#### [Exercise objective]
For the listing that follows, give again exactly the lines from the one with "0.03), ink2=(0.09, 0.115, 0.02))" to the one with "wear=(0.80, 0.74, 0.58))", including both.

#### [Recorded information]
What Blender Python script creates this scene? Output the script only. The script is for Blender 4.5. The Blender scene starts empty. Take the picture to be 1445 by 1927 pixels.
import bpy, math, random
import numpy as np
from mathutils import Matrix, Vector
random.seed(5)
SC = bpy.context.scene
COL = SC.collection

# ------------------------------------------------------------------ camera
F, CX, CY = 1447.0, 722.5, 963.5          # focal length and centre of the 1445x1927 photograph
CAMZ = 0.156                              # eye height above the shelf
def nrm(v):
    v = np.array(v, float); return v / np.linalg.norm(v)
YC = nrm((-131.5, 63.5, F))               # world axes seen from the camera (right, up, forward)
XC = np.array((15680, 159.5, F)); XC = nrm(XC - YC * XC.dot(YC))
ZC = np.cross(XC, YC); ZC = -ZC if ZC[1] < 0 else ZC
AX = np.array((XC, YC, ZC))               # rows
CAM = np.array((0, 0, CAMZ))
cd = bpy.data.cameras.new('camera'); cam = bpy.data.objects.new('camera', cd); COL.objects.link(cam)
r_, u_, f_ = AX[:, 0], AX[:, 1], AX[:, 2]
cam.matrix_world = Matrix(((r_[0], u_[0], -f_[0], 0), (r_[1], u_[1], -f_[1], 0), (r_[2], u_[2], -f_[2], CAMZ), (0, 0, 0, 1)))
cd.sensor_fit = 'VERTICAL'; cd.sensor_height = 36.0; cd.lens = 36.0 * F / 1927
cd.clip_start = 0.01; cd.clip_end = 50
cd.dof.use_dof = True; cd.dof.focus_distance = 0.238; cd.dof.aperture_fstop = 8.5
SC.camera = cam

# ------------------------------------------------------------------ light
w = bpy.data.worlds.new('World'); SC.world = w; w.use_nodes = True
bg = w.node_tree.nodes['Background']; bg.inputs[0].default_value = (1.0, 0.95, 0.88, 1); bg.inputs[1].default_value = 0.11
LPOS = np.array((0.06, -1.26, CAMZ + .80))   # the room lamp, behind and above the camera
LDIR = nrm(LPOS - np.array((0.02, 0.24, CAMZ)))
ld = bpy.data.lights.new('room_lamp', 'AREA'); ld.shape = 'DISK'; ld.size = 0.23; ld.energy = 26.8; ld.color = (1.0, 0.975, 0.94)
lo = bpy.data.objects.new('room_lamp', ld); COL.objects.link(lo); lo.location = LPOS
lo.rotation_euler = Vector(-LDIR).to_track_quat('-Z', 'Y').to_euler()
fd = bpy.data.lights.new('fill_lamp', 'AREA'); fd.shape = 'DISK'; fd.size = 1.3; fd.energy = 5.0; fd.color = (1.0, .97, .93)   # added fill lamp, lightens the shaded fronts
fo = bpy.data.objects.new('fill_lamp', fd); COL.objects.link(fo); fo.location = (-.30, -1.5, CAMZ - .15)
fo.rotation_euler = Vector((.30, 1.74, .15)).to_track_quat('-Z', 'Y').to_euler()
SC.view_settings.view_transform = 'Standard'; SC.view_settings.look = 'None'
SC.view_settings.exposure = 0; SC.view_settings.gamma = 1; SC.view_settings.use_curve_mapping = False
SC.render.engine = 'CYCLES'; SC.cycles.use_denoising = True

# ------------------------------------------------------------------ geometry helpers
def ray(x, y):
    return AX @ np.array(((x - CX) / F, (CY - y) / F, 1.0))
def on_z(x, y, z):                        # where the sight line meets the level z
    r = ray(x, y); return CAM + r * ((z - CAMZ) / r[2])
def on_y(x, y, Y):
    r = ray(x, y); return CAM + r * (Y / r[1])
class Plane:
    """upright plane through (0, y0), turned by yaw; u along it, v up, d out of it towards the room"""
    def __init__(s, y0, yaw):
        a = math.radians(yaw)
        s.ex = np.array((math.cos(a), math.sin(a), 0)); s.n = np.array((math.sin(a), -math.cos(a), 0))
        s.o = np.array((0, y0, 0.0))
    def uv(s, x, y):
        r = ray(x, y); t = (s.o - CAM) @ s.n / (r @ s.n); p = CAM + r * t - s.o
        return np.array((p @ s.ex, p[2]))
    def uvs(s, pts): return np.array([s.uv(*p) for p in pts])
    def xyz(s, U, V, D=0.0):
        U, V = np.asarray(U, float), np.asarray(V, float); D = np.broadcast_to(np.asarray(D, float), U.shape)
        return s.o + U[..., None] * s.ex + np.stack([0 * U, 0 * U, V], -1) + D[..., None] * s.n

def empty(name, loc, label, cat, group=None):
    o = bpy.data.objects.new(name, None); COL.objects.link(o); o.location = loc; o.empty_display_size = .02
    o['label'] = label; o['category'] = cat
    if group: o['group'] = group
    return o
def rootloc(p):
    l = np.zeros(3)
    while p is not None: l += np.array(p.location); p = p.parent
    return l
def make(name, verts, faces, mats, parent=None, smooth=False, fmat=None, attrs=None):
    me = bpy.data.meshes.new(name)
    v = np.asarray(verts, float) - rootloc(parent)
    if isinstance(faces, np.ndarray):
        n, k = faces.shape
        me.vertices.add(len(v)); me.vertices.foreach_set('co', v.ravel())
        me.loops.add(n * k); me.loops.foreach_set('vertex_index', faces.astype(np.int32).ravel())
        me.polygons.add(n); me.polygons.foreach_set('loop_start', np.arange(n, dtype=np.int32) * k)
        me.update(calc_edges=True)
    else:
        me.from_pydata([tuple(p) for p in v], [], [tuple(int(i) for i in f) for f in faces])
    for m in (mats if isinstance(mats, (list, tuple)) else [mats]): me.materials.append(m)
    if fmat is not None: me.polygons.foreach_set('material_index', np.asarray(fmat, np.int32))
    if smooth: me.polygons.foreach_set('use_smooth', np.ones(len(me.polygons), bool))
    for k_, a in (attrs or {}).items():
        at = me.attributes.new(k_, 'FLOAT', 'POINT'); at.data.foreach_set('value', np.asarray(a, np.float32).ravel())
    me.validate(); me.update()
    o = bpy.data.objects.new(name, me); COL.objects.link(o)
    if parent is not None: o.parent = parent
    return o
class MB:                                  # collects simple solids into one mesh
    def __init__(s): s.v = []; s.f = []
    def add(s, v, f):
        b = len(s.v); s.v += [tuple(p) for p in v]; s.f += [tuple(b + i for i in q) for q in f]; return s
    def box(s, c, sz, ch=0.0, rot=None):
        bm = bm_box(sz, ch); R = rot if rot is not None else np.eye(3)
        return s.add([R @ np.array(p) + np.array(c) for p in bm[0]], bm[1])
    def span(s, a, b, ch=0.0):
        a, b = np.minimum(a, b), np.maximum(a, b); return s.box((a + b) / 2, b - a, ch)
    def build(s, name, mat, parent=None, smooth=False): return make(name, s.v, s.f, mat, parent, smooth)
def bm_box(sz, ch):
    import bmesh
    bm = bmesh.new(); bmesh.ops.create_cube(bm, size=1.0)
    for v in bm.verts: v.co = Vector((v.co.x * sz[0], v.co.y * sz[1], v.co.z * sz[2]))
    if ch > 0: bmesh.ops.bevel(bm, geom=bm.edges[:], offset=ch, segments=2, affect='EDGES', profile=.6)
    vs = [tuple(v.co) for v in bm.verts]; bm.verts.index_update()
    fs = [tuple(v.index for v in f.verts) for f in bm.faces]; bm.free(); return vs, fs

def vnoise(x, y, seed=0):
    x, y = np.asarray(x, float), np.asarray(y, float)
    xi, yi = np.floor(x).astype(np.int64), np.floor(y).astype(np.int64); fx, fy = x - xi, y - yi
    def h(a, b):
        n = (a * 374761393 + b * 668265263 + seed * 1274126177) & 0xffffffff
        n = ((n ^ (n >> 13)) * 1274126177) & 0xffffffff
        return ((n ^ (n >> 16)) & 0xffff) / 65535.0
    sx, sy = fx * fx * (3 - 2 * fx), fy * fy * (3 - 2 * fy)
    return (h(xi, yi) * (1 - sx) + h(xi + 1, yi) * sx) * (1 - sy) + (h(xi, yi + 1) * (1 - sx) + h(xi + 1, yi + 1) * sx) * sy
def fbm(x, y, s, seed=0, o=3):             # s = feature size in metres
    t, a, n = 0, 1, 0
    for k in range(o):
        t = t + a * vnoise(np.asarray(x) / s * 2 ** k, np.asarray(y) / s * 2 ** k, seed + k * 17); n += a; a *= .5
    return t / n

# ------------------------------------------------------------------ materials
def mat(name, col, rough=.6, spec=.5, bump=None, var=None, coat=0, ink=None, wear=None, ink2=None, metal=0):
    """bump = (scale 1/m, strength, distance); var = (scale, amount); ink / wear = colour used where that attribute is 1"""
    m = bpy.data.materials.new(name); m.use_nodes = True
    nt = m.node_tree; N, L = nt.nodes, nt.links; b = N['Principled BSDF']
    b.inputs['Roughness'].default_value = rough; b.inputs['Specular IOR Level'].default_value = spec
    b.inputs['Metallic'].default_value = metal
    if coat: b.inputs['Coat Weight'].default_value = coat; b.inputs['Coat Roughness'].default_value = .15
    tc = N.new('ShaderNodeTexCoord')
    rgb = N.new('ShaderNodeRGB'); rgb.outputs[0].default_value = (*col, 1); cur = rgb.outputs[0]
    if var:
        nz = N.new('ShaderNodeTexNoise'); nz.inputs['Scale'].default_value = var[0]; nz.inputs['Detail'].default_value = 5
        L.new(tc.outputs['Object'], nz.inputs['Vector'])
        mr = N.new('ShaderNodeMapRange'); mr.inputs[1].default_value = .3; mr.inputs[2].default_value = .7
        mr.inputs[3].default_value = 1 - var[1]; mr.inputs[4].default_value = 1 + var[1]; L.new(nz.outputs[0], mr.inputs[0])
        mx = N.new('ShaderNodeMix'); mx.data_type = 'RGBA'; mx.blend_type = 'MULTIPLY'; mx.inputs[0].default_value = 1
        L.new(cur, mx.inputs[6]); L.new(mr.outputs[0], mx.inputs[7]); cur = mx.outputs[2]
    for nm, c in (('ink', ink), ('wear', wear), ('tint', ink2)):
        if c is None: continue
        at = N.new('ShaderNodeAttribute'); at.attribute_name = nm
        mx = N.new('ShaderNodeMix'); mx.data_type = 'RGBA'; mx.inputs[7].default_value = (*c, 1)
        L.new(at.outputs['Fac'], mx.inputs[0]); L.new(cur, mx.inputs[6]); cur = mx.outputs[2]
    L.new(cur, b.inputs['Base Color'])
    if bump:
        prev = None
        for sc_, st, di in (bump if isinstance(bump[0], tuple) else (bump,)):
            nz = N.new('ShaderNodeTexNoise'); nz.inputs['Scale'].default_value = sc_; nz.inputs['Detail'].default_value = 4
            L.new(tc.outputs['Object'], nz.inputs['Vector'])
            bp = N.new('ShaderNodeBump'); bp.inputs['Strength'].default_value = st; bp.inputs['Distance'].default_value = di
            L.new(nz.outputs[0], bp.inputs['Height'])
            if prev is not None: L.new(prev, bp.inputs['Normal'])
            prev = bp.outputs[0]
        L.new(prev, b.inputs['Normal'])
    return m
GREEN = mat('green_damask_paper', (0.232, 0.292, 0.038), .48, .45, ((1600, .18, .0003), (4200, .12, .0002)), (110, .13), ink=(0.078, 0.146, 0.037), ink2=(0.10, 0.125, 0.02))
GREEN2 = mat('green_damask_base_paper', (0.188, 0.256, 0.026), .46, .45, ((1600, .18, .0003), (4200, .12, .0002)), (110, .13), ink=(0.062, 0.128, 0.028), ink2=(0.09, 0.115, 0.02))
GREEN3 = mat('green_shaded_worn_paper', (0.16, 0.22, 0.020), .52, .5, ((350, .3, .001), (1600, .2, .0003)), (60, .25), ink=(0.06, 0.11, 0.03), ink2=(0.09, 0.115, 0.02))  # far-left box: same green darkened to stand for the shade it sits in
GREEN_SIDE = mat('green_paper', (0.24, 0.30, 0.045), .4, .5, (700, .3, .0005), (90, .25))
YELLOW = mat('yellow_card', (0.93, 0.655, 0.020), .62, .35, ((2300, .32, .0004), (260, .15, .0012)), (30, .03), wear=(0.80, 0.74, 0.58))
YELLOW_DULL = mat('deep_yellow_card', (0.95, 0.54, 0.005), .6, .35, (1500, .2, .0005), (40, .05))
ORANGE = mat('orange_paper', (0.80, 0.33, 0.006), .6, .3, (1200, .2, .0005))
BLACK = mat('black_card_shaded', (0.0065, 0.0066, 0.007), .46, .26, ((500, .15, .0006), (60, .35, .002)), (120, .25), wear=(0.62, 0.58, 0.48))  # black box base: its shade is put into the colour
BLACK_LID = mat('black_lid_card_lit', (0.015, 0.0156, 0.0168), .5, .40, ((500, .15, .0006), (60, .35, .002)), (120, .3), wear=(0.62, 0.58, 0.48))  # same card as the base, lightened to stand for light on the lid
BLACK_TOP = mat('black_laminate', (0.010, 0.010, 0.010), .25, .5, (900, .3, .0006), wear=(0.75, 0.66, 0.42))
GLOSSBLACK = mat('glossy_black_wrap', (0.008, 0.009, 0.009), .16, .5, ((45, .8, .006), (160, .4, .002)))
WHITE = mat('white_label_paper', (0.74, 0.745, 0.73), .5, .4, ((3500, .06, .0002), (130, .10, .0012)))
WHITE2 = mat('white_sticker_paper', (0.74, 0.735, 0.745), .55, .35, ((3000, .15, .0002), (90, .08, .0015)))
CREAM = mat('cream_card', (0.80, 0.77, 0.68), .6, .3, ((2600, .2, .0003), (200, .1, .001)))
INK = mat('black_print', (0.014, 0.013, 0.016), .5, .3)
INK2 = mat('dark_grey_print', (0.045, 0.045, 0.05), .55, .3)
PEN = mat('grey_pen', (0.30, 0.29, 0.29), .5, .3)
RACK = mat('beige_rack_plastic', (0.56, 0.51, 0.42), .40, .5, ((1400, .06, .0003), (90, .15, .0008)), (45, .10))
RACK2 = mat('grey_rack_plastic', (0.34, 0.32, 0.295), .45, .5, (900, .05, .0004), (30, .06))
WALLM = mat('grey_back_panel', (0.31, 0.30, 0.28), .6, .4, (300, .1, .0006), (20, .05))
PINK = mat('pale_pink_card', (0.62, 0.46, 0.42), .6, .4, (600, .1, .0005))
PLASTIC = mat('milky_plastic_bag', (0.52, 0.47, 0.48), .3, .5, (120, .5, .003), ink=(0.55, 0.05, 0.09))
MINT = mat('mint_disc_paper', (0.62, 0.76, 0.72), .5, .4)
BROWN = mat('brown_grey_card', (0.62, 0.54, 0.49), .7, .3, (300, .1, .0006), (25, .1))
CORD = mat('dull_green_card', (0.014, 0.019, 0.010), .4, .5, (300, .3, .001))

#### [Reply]
GREEN3 = mat('green_shaded_worn_paper', (0.16, 0.22, 0.020), .52, .5, ((350, .3, .001), (1600, .2, .0003)), (60, .25), ink=(0.06, 0.11, 0.03), ink2=(0.09, 0.115, 0.02))  # far-left box: same green darkened to stand for the shade it sits in
GREEN_SIDE = mat('green_paper', (0.24, 0.30, 0.045), .4, .5, (700, .3, .0005), (90, .25))
YELLOW = mat('yellow_card', (0.93, 0.655, 0.020), .62, .35, ((2300, .32, .0004), (260, .15, .0012)), (30, .03), wear=(0.80, 0.74, 0.58))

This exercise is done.